IBM allows this. Some of their mainframes can hold Java accelerator processors that run the bytecode natively for more performance. They also have DB2 accelerators, and possibly some for XML operations.
I've never gotten to play with any of them, but I'd sure love to.
Though I've been in the Industry since 1975, I'm no longer sure what a "mainframe" is. My current development machine has four 3GHZ processors in it, 8GB of RAM, and 750GB of disk space (RAID 1, so it's really double that), and two 19-inch flatscreen monitors.
That's because I'm there on a contract. The employees all have much more powerful boxes than mine.
I understand that the server machines, especially the database servers, are much faster.
Mainframe?
Depending on you workload this is worth looking at!
There are a bewildering number of options available to you just using the IBM hardware:
Its definately worth considering the add on java processors.
(these are actually not that different form the standard cpus its just they are
restricted to java jvm workloads -- and -- most importantly are excluded from
cpu based software license pricing).
You can run multple Linux VMs each ruuning thier own Java app.
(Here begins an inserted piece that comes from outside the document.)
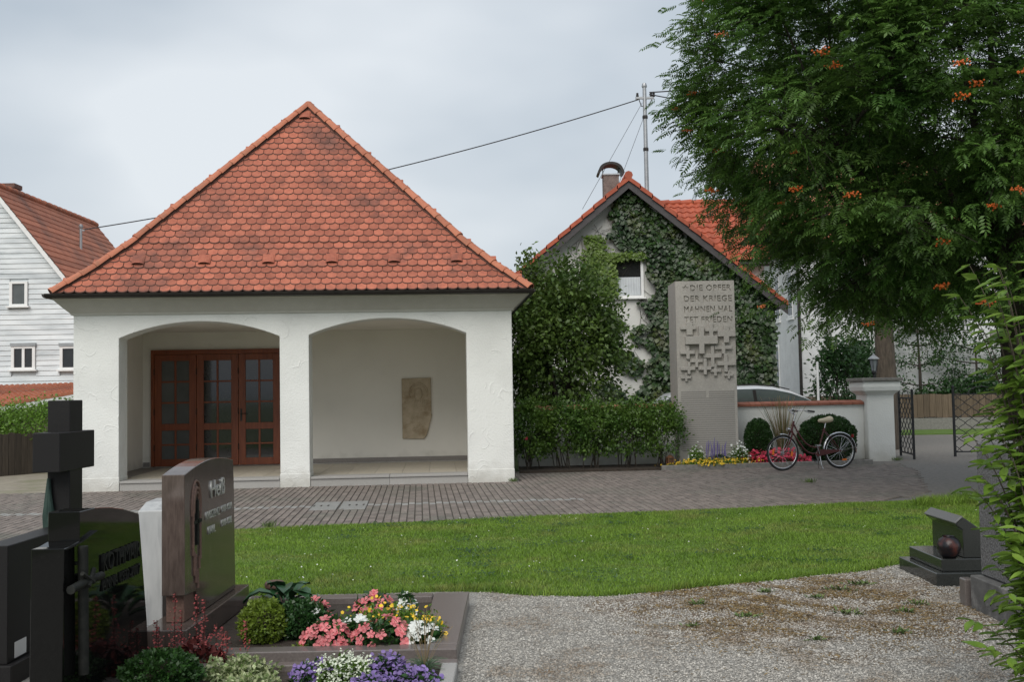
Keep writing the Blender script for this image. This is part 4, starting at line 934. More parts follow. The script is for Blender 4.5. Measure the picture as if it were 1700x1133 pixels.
ch = MB().box(-.58, -.14, .7, 1.15, 6.7, 7.80).build('chimney', m_chim, IH); MB().box(-.61, -.11, .67, 1.18, 7.801, 7.84).build('chimney_rim', m_steel, ch)
arc = [( -.36 + .30 * math.cos(R_(a)), 7.88 + .24 * math.sin(R_(a))) for a in range(170, 5, -11)]
cp_ = MB(); pts = [(-.72, 7.93), (-.69, 7.86)] + arc + [(-.03, 7.86), (.0, 7.93)]
outer = [(x + (x + .36) * .16, z + .07) for x, z in pts[2:-2]]
prf = [(-.73, 7.94), (-.75, 7.87), (-.69, 7.83)] + arc + [(-.03, 7.83), (.03, 7.87), (.01, 7.94)] + outer[::-1]
cp_.prism([(x, .68, z) for x, z in prf], (0, .55, 0)); cp_.build('chimney_cap', m_dark, ch)
for x in (-.58, -.14): MB().box(x - .012, x + .012, .9, .93, 7.86, 8.03).build('cap_strut', m_dark, ch)
# downpipe and wires' mast
ms = MB().tube([(0, 0, 6.4), (0, 0, 10.9)], [.075, .06], 10).lathe([(.075, 10.88), (.085, 10.92), (.06, 11.0), (0, 11.03)], (0, 0, 0), 10)
mst = empty('utility_mast', (4.2, 31, 0), 0, 'tall grey pipe mast on the ivy house roof carrying cables', 'mast'); ms.build('pole', m_steel, mst, smooth=40)
MB().box(-.28, .28, -.04, .04, 10.52, 10.58).build('cross_arm', m_steel, mst)
for x in (-.22, .2, .28): MB().lathe([(.03, 10.58), (.05, 10.62), (.03, 10.66), (.045, 10.69), (0, 10.72)], (x, 0, 0), 8).build('insulator', m_dark, mst, smooth=50)
MB().tube([(-.18, 0, 10.52), (-.1, .02, 10.3), (.1, .02, 10.28), (.22, 0, 10.5)], .015, 5).build('cable_loop', m_dark, mst)
for z in (8.9, 9.9): MB().lathe([(.08, z), (.085, z + .05), (.08, z + .1)], (0, 0, 0), 10).build('band', m_dark, mst)
m_wire = M('cable', (.03, .03, .035), rough=.6)
def wire(a, b_, sag, label, r=.012):
    a, b_ = Vector(a), Vector(b_); pts = [a.lerp(b_, t_) - Vector((0, 0, sag * 4 * t_ * (1 - t_))) for t_ in [i / 24 for i in range(25)]]
    o = MB().tube(pts, r, 5).build('cable', m_wire); return tag(o, label, 'cable')
wire((4.0, 31, 10.5), (-12.6, 30, 6.62), .35, 'long overhead cable sagging from the tall mast to the boarded house', .017)
wire((4.35, 31, 10.72), (12, 29, 11.4), .25, 'upper cable running from the mast into the rowan tree', .02)
wire((4.35, 31, 10.66), (12, 25, 8.2), .3, 'lower cable running from the mast down into the rowan tree', .018)
wire((4.12, 31, 10.4), (2.05, 28.6, 6.72), .0, 'thin outer guy wire from the mast to the left roof slope', .007)
wire((4.14, 31, 9.9), (3.1, 28.6, 7.45), .0, 'thin inner guy wire from the mast down beside the chimney', .007)

# ---------------------------------------------------------------- far white building and its fence
m_pbrick = M('painted_brick', (.55, .56, .56), (.66, .67, .67), scale=3, rough=.8, bump=.5, bscale=20)
FBD = empty('painted_brick_house', (10.75, 38, 0), 0, 'large white painted brick house with tall narrow windows behind the trees', 'house')
MB().box(0, 18, 0, 9.5, -.05, 7.0).build('wall', m_pbrick, FBD)
rfm = MB().prism([(-.5, -.4, 6.95), (-.5, 9.9, 6.95), (-.5, 4.75, 11.2)], (19, 0, 0)); rfm.build('roof', m_pan2, FBD)
for k in range(16):                              # courses of the left slope
    pass
MB().tube([(-.08, -.08, 0), (-.08, -.08, 6.9)], .06, 8).build('downpipe', m_dark, FBD, smooth=40)
def swin(y, z0, z1, w_=.62):
    o = MB().box(-.03, .0, y, y + w_, z0, z1).box(-.07, -.0, y - .1, y + w_ + .1, z0 - .12, z0 - .03).build('window', m_trim, FBD)
    MB().box(-.04, -.031, y + .07, y + w_ / 2 - .03, z0 + .07, z1 - .07).build('pane', m_glass, o); MB().box(-.04, -.031, y + w_ / 2 + .03, y + w_ - .07, z0 + .07, z1 - .07).build('pane', m_glass, o)
for y in (1.0, 2.9, 4.9, 7.0): swin(y, 4.3, 6.1)
for y in (3.2,): swin(y, 1.55, 3.3)
for x in (1.5, 4.2, 9.5): 
    o = MB().box(x, x + 1.0, -.05, 0, 4.35, 6.0).build('window', m_trim, FBD); MB().box(x + .08, x + .92, -.06, -.051, 4.45, 5.9).build('pane', m_glass, o)
MB().box(3.6, 5.6, -.08, -.002, 3.55, 3.66).build('ledge', m_base, FBD); MB().box(7.0, 7.9, -.1, -.002, 3.35, 3.6).build('sill', m_cap2, FBD)
FF = empty('far_fence', (9, 36.3, 0), 0, 'brown board fence on a low concrete base across the drive', 'fence')
MB().box(0, 14, -.1, .1, -.05, .42).build('concrete_base', m_cap2, FF)
fbm = MB().box(.006, .214, -.03, .0, .44, 1.26).mesh('board', m_fence2)
for i in range(63): inst('board', fbm, FF, Matrix.Translation((i * .22, 0, random.gauss(0, .008))))
MB().box(0, 14, .004, .05, 1.05, 1.12).build('rail', m_fence2, FF)
VG = [(11.5, 33.2), (22, 32.4), (22, 36.18), (11.5, 36.18)]
st(sheet('verge', VG, .02, m_lawn, .05))

# ---------------------------------------------------------------- plants: materials
m_bark = M('bark', (.05, .04, .03), (.12, .095, .07), scale=6, stretch=(4, 4, .8), rough=.9, bump=.8, bscale=20)
m_barkd = M('dark_bark', (.022, .018, .014), (.05, .04, .03), scale=6, stretch=(4, 4, .8), rough=.9, bump=.6, bscale=20)
m_row = M('rowan_leaf', (.048, .115, .023), (.108, .19, .038), scale=1.2, rough=.5, tint=.6, trans=.35)
m_lilac = M('lilac_leaf', (.046, .098, .02), (.112, .175, .032), scale=1.5, rough=.5, tint=.4, trans=.3)
m_rose = M('rose_leaf', (.048, .118, .02), (.13, .22, .036), scale=2, rough=.45, tint=.4, trans=.3)
m_ivy = M('ivy_leaf', (.012, .036, .010), (.04, .085, .02), scale=1.1, rough=.4, tint=.45, trans=.2, c3=(.075, .085, .02), s3=1.6)
m_ivyl = M('young_creeper_leaf', (.09, .16, .02), (.16, .24, .04), scale=1.1, rough=.45, tint=.3, trans=.35)
m_box = M('box_leaf', (.016, .055, .010), (.034, .09, .016), scale=3, rough=.5, tint=.4, trans=.2)
m_gold = M('golden_leaf', (.12, .19, .02), (.2, .27, .035), scale=6, rough=.5, tint=.3, trans=.3)
m_fresh = M('fresh_leaf', (.095, .19, .024), (.165, .285, .045), scale=3, rough=.42, tint=.35, trans=.35, rnd=.2)
m_shrub = M('weigela_leaf', (.085, .175, .022), (.19, .285, .045), scale=7, rough=.42, tint=.35, trans=.35, rnd=.25)
m_dgreen = M('deep_green_leaf', (.02, .06, .016), (.04, .10, .024), scale=4, rough=.42, tint=.35, trans=.2)
m_glossy = M('thick_leaf', (.022, .075, .03), (.05, .12, .05), scale=8, rough=.35, rnd=.2, trans=.1)
m_straw = M('dry_stalk', (.30, .22, .11), (.42, .32, .17), scale=3, rough=.8, tint=.3)
m_pink = M('salmon_petal', (.55, .05, .075), (.80, .34, .34), scale=55, rough=.6, rnd=.28, trans=.25)
m_pink2 = M('magenta_petal', (.60, .035, .09), (.75, .09, .16), scale=14, rough=.6, tint=.25, trans=.25)
m_whitef = M('white_blossom', (.78, .80, .76), rough=.6, trans=.25, rnd=.06); m_yel = M('yellow_petal', (.62, .38, .012), (.75, .52, .03), scale=20, rough=.6, tint=.2)
m_pur = M('violet_petal', (.13, .085, .27), (.27, .19, .42), scale=20, rough=.7, tint=.3); m_wsp = M('cream_bract', (.5, .55, .42), (.66, .7, .58), scale=20, rough=.7, tint=.2)
m_lav = M('lavender', (.14, .11, .27), (.2, .17, .36), scale=20, rough=.8); m_heu = M('heuchera', (.20, .03, .035), (.34, .07, .06), scale=20, rough=.7, tint=.35)
m_burg = M('burgundy_leaf', (.06, .010, .012), (.12, .025, .02), scale=10, rough=.5, tint=.3); m_var = M('variegated_leaf', (.14, .22, .06), (.42, .46, .26), scale=45, rough=.5, tint=.3, trans=.2, lo=.42, hi=.55)
m_berry = M('orange_berry', (.5, .085, .012), (.62, .14, .02), scale=20, rough=.4, rnd=.15)
def bez(a, b_, c, n=8):
    a, b_, c = Vector(a), Vector(b_), Vector(c); return [a * (1 - t_) ** 2 + b_ * 2 * t_ * (1 - t_) + c * t_ * t_ for t_ in [i / n for i in range(n + 1)]]
def pinnate(P, D, g, nl=6, rl=.16, ll=.048, lw=.016, tc=None):
    """compound leaves: base points P, directions D -> diamond leaflets"""
    n = len(P); D = unit(D); up = rand_dirs(n, g) * .5; up[:, 2] += 1; Sd = unit(np.cross(up, D)); Nn = np.cross(D, Sd)
    sc = g.uniform(.75, 1.2, n)[:, None]; A = []; tt = g.random(n) if tc is None else .6 * tc + .4 * g.random(n); T = []
    for k in range(nl):
        f = (k + 1) / (nl + .3); b_ = P + D * rl * f * sc - Nn * (.25 * rl * f * f) * sc
        for s_ in (-1, 1):
            A.append(leaf_quads(b_, Sd * s_ + D * .45 - Nn * .25, Nn + rand_dirs(n, g) * .25, ll * (1 - .25 * abs(f - .5)) * sc[:, 0], lw * sc[:, 0], .08).reshape(n, 4, 3)); T.append(tt)
    A.append(leaf_quads(P + D * rl * sc - Nn * .25 * rl * sc, D - Nn * .5, Nn, ll * sc[:, 0], lw * sc[:, 0], .08).reshape(n, 4, 3)); T.append(tt)
    return np.concatenate(A).reshape(-1, 3), np.clip(np.concatenate(T) + g.normal(size=n * (2 * nl + 1)) * .12, 0, 1)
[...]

You can run multiple native VMs running thier minimalist operating system
used to be called DOS but they change the name every couple of years.
The software licenses are cheaper than the main OS, but it has very limited
functionality which turns out to be an advantage if you are running self contained
applications.
You can run in the monster z/OS environment either:-
a. Within USS (Unix System Services) which is pretty much a full UNIX
OS running inside the parent z/OS.
b. Run your java app in its own started task (== unix daemon).
c. Run your app inside CICS.
(Probably not as you need to use CICS/Java API where you would
normally use Servlet/J2EE APIs so you app would require a rewrite.)